+++ PROVIDED DATA
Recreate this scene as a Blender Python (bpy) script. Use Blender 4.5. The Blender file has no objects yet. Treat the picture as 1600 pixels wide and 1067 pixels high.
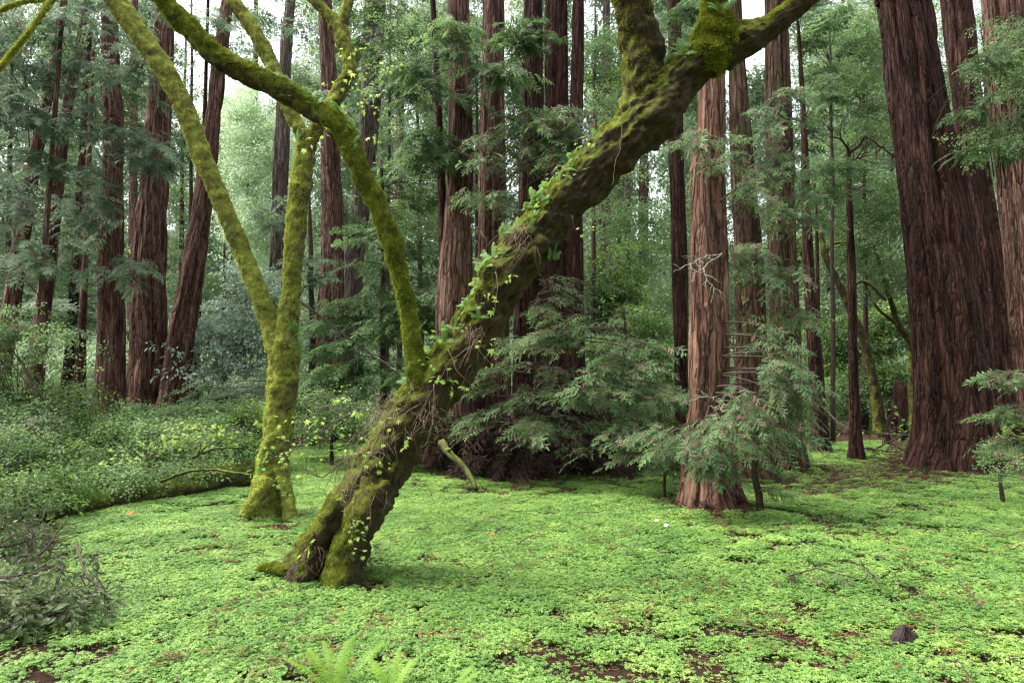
++++++
+++ PROVIDED DATA
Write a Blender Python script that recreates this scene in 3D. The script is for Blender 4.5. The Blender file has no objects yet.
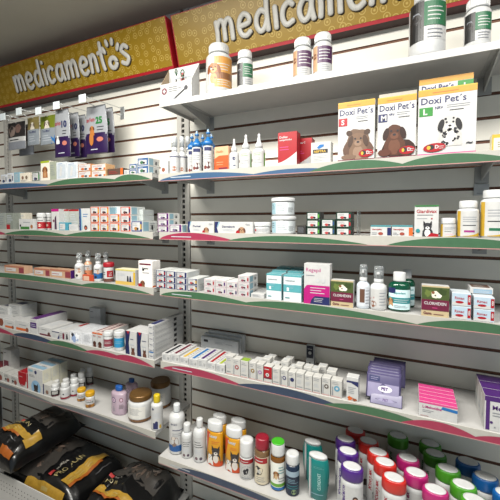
++++++
+++ PROVIDED DATA
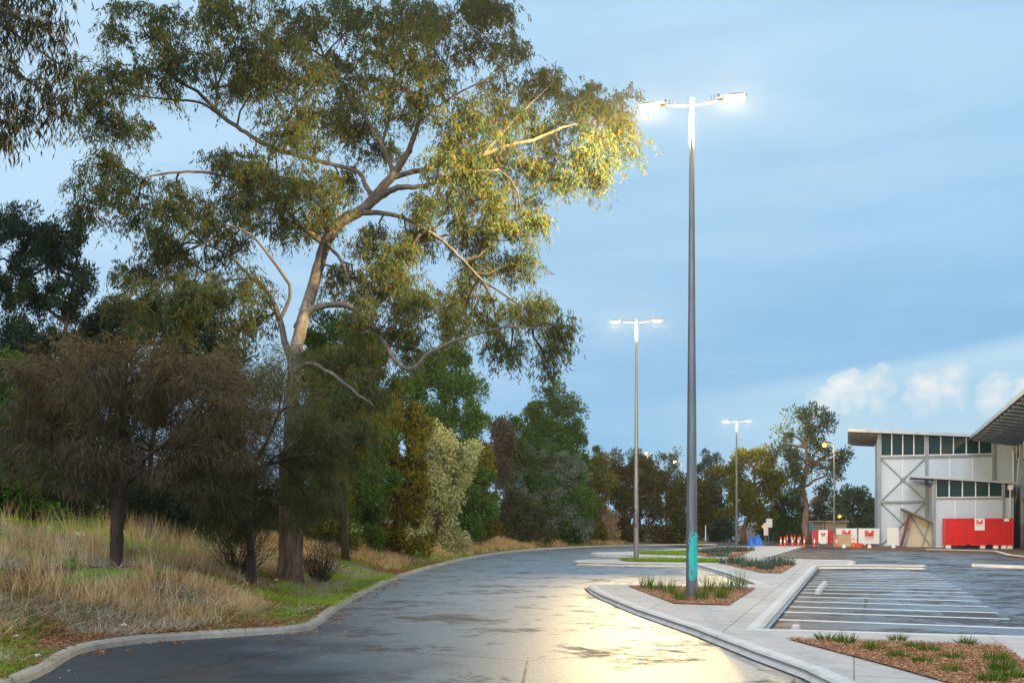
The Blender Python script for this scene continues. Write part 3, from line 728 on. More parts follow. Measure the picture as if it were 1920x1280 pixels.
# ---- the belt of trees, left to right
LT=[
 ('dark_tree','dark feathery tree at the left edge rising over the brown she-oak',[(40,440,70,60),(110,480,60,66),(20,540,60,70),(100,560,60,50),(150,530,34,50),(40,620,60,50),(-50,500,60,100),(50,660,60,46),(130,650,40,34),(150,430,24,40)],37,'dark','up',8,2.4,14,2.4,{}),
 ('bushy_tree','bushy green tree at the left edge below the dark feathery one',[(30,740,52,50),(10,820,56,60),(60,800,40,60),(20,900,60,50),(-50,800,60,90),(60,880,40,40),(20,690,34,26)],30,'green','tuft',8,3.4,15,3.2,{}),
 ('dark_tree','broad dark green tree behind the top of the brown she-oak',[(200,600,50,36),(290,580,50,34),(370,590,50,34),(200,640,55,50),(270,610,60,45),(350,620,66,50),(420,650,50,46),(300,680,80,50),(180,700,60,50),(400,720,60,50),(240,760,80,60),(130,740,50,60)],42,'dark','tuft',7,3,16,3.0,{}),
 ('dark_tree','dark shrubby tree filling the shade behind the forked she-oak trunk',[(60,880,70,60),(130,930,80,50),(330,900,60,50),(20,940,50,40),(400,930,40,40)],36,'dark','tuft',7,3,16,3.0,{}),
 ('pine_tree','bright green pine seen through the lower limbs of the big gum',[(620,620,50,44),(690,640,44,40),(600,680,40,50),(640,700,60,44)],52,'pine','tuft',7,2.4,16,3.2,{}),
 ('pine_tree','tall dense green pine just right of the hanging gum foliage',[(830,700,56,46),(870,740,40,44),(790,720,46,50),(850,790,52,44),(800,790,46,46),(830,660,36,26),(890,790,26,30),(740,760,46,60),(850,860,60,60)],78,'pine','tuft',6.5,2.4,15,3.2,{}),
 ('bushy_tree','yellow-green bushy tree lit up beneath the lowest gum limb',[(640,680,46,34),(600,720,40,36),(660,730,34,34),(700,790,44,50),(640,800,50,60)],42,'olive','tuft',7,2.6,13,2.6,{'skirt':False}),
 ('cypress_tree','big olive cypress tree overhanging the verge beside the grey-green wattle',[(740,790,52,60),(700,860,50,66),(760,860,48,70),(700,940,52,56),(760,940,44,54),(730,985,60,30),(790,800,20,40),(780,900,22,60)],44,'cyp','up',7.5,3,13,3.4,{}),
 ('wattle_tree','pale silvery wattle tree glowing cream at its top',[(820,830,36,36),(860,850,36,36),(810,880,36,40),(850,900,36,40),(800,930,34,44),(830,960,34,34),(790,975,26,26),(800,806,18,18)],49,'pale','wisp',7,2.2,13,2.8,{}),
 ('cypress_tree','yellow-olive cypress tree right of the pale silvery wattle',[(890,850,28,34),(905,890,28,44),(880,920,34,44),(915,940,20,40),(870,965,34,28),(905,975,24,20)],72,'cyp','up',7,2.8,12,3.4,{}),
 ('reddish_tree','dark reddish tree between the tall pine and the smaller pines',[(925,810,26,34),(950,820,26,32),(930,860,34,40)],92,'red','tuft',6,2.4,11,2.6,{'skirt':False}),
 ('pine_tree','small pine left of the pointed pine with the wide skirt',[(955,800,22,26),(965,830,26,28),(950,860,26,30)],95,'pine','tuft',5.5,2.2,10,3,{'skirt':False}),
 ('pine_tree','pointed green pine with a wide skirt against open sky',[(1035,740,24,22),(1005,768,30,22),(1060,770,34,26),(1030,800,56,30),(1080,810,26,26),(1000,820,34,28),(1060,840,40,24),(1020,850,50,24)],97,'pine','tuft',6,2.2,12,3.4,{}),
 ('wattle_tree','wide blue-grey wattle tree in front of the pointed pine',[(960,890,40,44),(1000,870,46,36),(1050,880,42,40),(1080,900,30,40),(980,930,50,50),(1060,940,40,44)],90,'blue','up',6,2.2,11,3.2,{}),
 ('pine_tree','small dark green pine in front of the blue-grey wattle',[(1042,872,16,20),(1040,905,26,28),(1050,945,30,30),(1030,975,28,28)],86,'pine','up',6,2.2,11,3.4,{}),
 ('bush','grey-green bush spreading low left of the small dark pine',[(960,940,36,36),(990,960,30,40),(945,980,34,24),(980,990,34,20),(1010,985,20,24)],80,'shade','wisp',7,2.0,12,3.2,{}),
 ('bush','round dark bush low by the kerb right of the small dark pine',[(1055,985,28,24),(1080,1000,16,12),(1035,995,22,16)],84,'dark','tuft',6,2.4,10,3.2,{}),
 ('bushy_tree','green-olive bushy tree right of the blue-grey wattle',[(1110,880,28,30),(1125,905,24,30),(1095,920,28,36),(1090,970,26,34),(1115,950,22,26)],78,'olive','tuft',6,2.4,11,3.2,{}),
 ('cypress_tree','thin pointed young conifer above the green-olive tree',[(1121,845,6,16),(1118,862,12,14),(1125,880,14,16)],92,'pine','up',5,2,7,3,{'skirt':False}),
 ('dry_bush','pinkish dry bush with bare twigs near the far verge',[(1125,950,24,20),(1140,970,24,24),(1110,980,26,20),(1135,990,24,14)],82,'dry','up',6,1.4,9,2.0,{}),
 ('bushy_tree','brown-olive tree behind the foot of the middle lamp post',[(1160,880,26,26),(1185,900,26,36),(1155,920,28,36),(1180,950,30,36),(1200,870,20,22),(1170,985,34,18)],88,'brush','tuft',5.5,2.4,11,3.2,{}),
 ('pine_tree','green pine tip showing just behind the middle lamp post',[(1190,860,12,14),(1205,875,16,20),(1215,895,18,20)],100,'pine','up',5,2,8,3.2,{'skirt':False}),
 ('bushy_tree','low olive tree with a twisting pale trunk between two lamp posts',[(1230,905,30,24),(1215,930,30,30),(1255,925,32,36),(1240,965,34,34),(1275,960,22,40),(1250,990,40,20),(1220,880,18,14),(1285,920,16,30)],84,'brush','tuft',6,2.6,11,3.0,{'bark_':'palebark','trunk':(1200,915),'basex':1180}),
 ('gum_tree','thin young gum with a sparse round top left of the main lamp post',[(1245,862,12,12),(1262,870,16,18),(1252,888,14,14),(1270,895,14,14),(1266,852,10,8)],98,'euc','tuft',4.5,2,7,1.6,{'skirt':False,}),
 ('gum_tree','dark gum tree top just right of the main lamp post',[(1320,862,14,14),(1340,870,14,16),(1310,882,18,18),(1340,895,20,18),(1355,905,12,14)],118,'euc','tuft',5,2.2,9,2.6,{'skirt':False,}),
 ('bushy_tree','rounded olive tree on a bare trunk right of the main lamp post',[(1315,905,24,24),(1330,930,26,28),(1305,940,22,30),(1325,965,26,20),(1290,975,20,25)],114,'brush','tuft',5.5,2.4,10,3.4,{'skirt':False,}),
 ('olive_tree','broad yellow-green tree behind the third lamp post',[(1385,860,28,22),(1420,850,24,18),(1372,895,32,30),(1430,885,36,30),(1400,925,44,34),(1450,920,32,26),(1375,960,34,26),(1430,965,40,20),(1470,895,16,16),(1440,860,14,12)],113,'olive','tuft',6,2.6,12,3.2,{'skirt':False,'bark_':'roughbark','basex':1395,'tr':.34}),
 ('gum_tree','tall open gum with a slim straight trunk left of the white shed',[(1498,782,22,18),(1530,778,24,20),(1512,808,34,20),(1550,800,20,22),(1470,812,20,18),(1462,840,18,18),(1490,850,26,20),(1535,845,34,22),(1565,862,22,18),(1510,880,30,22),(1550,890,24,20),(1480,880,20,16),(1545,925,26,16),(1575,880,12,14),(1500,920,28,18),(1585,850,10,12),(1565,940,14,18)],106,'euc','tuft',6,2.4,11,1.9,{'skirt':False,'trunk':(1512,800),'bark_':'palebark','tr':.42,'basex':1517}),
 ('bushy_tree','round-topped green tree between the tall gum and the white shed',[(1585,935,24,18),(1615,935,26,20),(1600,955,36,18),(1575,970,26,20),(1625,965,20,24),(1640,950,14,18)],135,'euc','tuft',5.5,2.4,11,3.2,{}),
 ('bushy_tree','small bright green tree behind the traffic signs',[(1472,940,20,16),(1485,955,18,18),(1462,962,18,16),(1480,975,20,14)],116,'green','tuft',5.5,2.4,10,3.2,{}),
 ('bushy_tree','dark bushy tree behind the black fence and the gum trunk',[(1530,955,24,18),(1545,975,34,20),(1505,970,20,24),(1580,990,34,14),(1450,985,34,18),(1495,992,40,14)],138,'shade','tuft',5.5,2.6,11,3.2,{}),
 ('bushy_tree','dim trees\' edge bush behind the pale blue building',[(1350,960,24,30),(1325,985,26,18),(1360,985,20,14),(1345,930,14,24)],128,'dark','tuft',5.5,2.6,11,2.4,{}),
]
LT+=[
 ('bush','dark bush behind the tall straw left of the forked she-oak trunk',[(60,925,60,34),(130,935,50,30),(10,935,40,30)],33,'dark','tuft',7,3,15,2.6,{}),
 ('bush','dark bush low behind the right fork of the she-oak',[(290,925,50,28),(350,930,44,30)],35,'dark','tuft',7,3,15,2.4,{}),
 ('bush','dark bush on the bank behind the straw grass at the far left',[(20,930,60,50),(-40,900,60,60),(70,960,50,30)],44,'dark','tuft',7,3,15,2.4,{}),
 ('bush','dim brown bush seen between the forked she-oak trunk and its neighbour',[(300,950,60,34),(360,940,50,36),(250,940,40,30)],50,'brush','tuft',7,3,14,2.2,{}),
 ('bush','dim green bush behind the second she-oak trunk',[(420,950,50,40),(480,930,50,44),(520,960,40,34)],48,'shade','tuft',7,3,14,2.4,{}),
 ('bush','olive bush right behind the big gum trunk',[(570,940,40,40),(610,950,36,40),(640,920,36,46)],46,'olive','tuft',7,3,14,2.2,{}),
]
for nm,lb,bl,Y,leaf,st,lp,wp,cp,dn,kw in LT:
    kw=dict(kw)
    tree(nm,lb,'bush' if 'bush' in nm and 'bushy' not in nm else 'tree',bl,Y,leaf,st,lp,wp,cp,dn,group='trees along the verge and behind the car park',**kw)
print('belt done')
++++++
GIVEN PROBLEM: Count every line bearing the word "Blender"; report the total only.

ANSWER IN FULL: 3